Taylor Swift refused to be interviewed for British Vogue, even though they gave her the cover. Instead, she wrote the publication a poem. While her songwriting skills may be lauded for their nuanced relatability, how do her literary credentials stack up?
When her latest album, Reputation, dropped it wasn’t met with the standing ovation of some of her previous work. Though it garnered four-star ratings across the board, it’s dynamic production was treated to a good deal of criticism. However, her songwriting abilities were once again applauded.
She offers ‘a masterclass in pop songwriting’, said the* Guardianbefore adding, ‘She’s smart enough to write lyrics far better and wittier than the average pop fare, inverting the cliché of the love ’em and leave ’em Romeo...’. The Associated Press echoed this, writing: ‘Riding those big beats are the lyrics — Swift’s speciality. Some of the words hit hard like gunshots.’ While, USA Today *added, ‘ Swift takes ownership of her narrative in a way listeners haven’t heard before’.
So we gettit, Swift can write a catchy pop tune, but what about her poetry? Called ‘The Trick to Holding On’, the composition in question is four stanzas long of eight lines each, except the second that has a jarring seven.
Written in free verse there is no formal scheme to speak of, yet there’s a natural rhythm starting from the anaphora in the opening three lines. The use of the word ‘they’ to signify an ever-changing other - be it mean people whose ‘words will cut’ or adults that ‘don’t tell you this when you are young’ – creates a pretty obvious thread throughout the verse.
The third stanza brings the closest thing we know to song lyrics with rhyming taking the driving seat. The dynamism of the stanza comes not from the enjambment but from the simple swell of rhyme from ‘net’ with ‘forget’ and ‘whims’ with ‘swims’.
The final coda brings a quick conclusion that essentially underwrites the whole poem as pointless. Question: is Taylor playing us??
‘It reads more like an early draft, a handful of unedited song lyrics, than a self-contained piece. As a lyric poem, it is not a success; from the leaden anaphora of the opening lines to the heavily signposted rhyme of the conclusion, there's simply too much to take issue with.’ Explains Tristram Saunders, The Telegraph's poetry critic, says. ‘But it's not entirely without merit, either. A few individual phrases, particularly the 'lustrous net' of a stranger's gaze, offer a glimpse of the talent that has won her so many fans.’

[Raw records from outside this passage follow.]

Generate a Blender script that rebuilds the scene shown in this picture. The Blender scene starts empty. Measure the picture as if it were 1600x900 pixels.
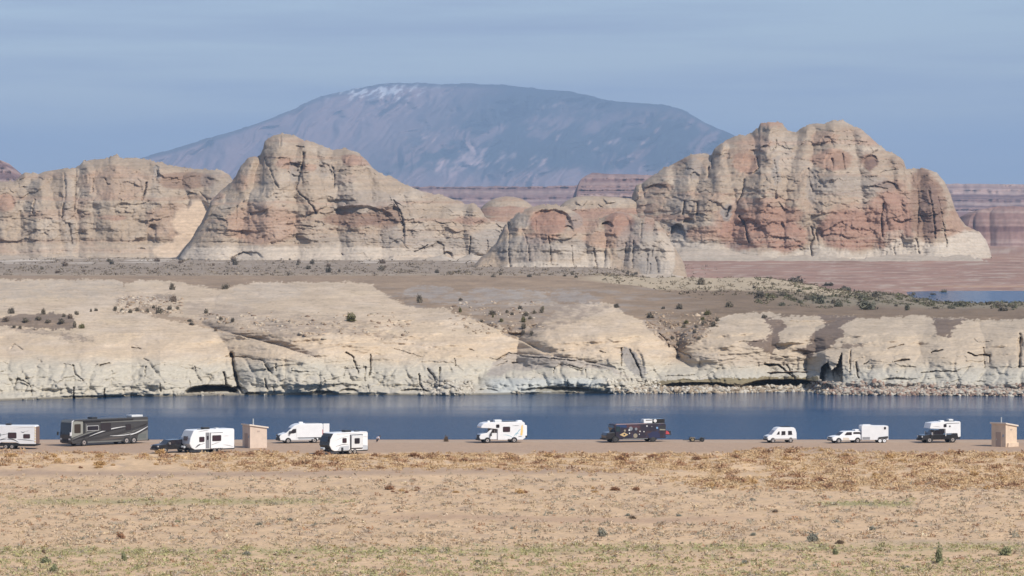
import bpy, bmesh, math, random
import numpy as np
from mathutils import Vector, Matrix
C = bpy.context.scene.collection
SC = bpy.context.scene
R = math.radians

# ------------------------------------------------------------------ camera
F = 7000.0          # focal length in photo pixels (1600 wide)
HC = 40.0           # camera height above the water
HOR = 300.0         # image row of the true horizon
cd = bpy.data.cameras.new('camera'); cam = bpy.data.objects.new('camera', cd); C.objects.link(cam)
cd.sensor_width = 36.0; cd.lens = 36.0 * F / 1600.0
cd.shift_y = -(450.0 - HOR) / 1600.0
cd.clip_start = 1.0; cd.clip_end = 200000.0
cam.location = (0, 0, HC); cam.rotation_euler = (R(90), 0, 0)
SC.camera = cam

# ------------------------------------------------------------------ light
SUN_AZ = R(133.0)      # clockwise from +Y (view direction): right and behind the camera
SUN_EL = R(44.0)
sl = bpy.data.lights.new('sun', 'SUN'); sun = bpy.data.objects.new('sun', sl); C.objects.link(sun)
sl.energy = 4.6; sl.angle = R(0.53); sl.color = (1.0, 0.945, 0.87)
sdir = Vector((math.sin(SUN_AZ) * math.cos(SUN_EL), math.cos(SUN_AZ) * math.cos(SUN_EL), math.sin(SUN_EL)))
sun.rotation_euler = sdir.to_track_quat('Z', 'Y').to_euler()
sun.location = (0, 0, 300)

w = bpy.data.worlds.new('World'); SC.world = w; w.use_nodes = True
nt = w.node_tree; nt.nodes.clear()
wo = nt.nodes.new('ShaderNodeOutputWorld'); bg = nt.nodes.new('ShaderNodeBackground')
sky = nt.nodes.new('ShaderNodeTexSky'); sky.sky_type = 'NISHITA'; sky.sun_disc = False
sky.sun_elevation = SUN_EL; sky.sun_rotation = SUN_AZ
sky.altitude = 1200.0; sky.air_density = 1.0; sky.dust_density = 0.6; sky.ozone_density = 2.5
tc = nt.nodes.new('ShaderNodeTexCoord')
mp = nt.nodes.new('ShaderNodeMapping'); mp.inputs['Scale'].default_value = (5.0, 5.0, 75.0)
no = nt.nodes.new('ShaderNodeTexNoise'); no.inputs['Scale'].default_value = 1.6; no.inputs['Detail'].default_value = 6.0
no.inputs['Roughness'].default_value = 0.55
cr = nt.nodes.new('ShaderNodeMapRange'); cr.inputs[1].default_value = 0.40; cr.inputs[2].default_value = 0.66
cr.inputs[3].default_value = 0.30; cr.inputs[4].default_value = 0.85
tint = nt.nodes.new('ShaderNodeMix'); tint.data_type = 'RGBA'; tint.blend_type = 'MULTIPLY'; tint.inputs[0].default_value = 1.0
tint.inputs[7].default_value = (0.80, 0.82, 0.95, 1)
cl = nt.nodes.new('ShaderNodeMix'); cl.data_type = 'RGBA'
cl.inputs[7].default_value = (2.9, 3.6, 4.95, 1)
nt.links.new(tc.outputs['Generated'], mp.inputs[0]); nt.links.new(mp.outputs[0], no.inputs['Vector'])
nt.links.new(no.outputs['Fac'], cr.inputs[0]); nt.links.new(cr.outputs[0], cl.inputs[0])
nt.links.new(sky.outputs[0], tint.inputs[6]); nt.links.new(tint.outputs[2], cl.inputs[6])
nt.links.new(cl.outputs[2], bg.inputs[0]); nt.links.new(bg.outputs[0], wo.inputs[0])
bg.inputs[1].default_value = 0.12

SC.view_settings.view_transform = 'Standard'; SC.view_settings.look = 'None'
SC.view_settings.exposure = 0.0; SC.view_settings.gamma = 1.0
SC.cycles.max_bounces = 6; SC.cycles.diffuse_bounces = 2; SC.cycles.glossy_bounces = 3
SC.cycles.transmission_bounces = 3; SC.cycles.volume_bounces = 0; SC.cycles.transparent_max_bounces = 6

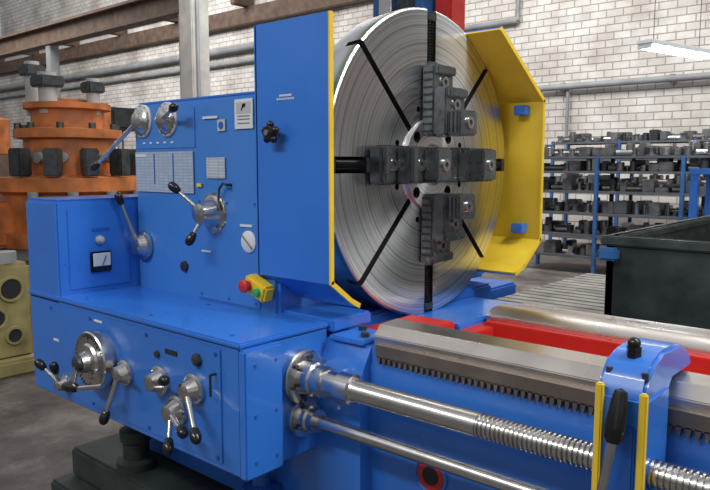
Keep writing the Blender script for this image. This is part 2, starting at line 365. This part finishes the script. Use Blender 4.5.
bolt(b,(-1.30,1.53,1.0),(0,0,1),.014,.012,DARKM); bolt(b,(-1.36,1.59,1.0),(0,0,1),.014,.012,DARKM)
b.box((-1.27,1.66,.80),(-1.20,2.14,.945),RED,.004)
b.box((-1.44,1.64,.93),(-1.26,1.95,.980),RED,.006)
b.box((-1.24,2.10,.80),(1.2,2.137,.958),RED,.003)
b.box((-1.20,1.655,.795),(1.2,1.685,.975),RED,.002)
b.box((-1.2,1.69,.798),(1.2,2.12,.803),RED,0)
b.box((-1.50,1.97,.93),(-1.26,2.44,.965),BLUE,.006)
b.lathe([(0,.055),(.006,.053),(.008,.046),(.002,.043),(.002,0)],(-1.036,1.495,.667),(0,-1,0),BLUE,36)
b.cyl((-1.036,1.493,.667),(-1.036,1.491,.667),.042,RED,n=36)
b.cyl((-1.036,1.491,.667),(-1.036,1.490,.667),.026,DEEP,n=36)
b.done(lathe)
b=B('front_guideway')
b.prism([(1.498,.985),(1.498,1.020),(1.525,1.048),(1.60,1.052),(1.64,1.025),(1.64,.985)],0,-1.24,1.2,WAY,.002)
b.prism([(1.480,.965),(1.480,1.0),(1.499,1.0),(1.499,.965)],0,-1.22,1.2,WAYD)
x=-1.215
while x<.6:
    b.prism([(x,.968),(x+.004,.945),(x+.009,.945),(x+.013,.968)],1,1.480,1.499,WAYD); x+=.0185
b.done(lathe)
b=B('rear_guideway')
b.prism([(2.130,.958),(2.130,.972),(2.165,.995),(2.25,.998),(2.30,.975),(2.41,.975),(2.42,.93),(2.14,.93)],0,-1.25,1.2,WAY,.002)
b.done(lathe)
LY,LZ=1.38,.895; FY,FZ=1.378,.775
b=B('lead_screw')
b.lathe([(0,.078),(.022,.078),(.026,.072)],(-1.42,LY,LZ),(1,0,0),STEEL,48)
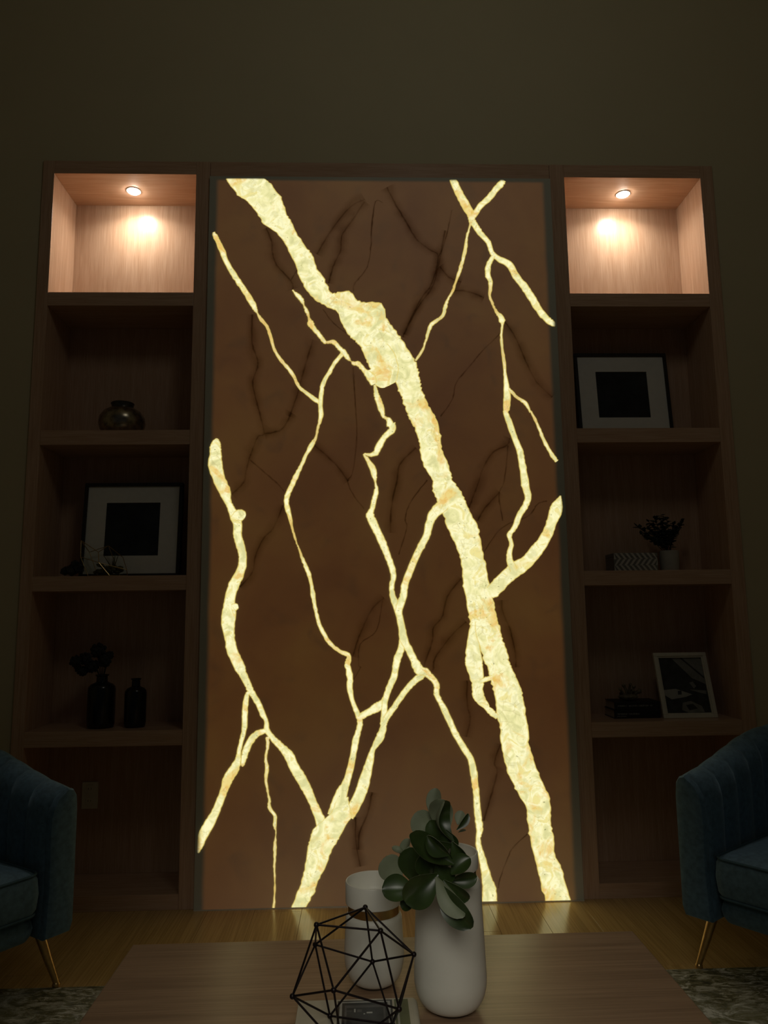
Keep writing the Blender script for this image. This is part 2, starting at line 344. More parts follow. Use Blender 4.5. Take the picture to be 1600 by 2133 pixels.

The New Statesman’s Anna Leszkiewicz was equally harsh writing, ‘It’s a pretty sombre tone. It might remind you of some of the great funeral poems: Christina Rossetti’s “Remember”, “Do Not Stand at My Grave and Weep” by Mary Elizabeth Frye, WH Auden’s “Funeral Blues” (“Stop all the clocks…”) and “Do Not Go Gentle Into That Good Night” by Dylan Thomas – if those poems were about getting mad at a pop star for stealing dancers or Kim Kardashian leaking recordings of private phone calls.
'It might also remind you of the e. e. cummings poem “let it go – the”, if it were written in full sentences, with hearts dotting the “i”s. (That poem encourages the reader to “let go” of “the truthful liars, “the false fair friends” and “the oath cracked” – so, basically the most Taylor Swift phrases you’ve ever heard.) The difference, of course, is that this poem is more of an inspirational cross-stitch bookmark than a poem.’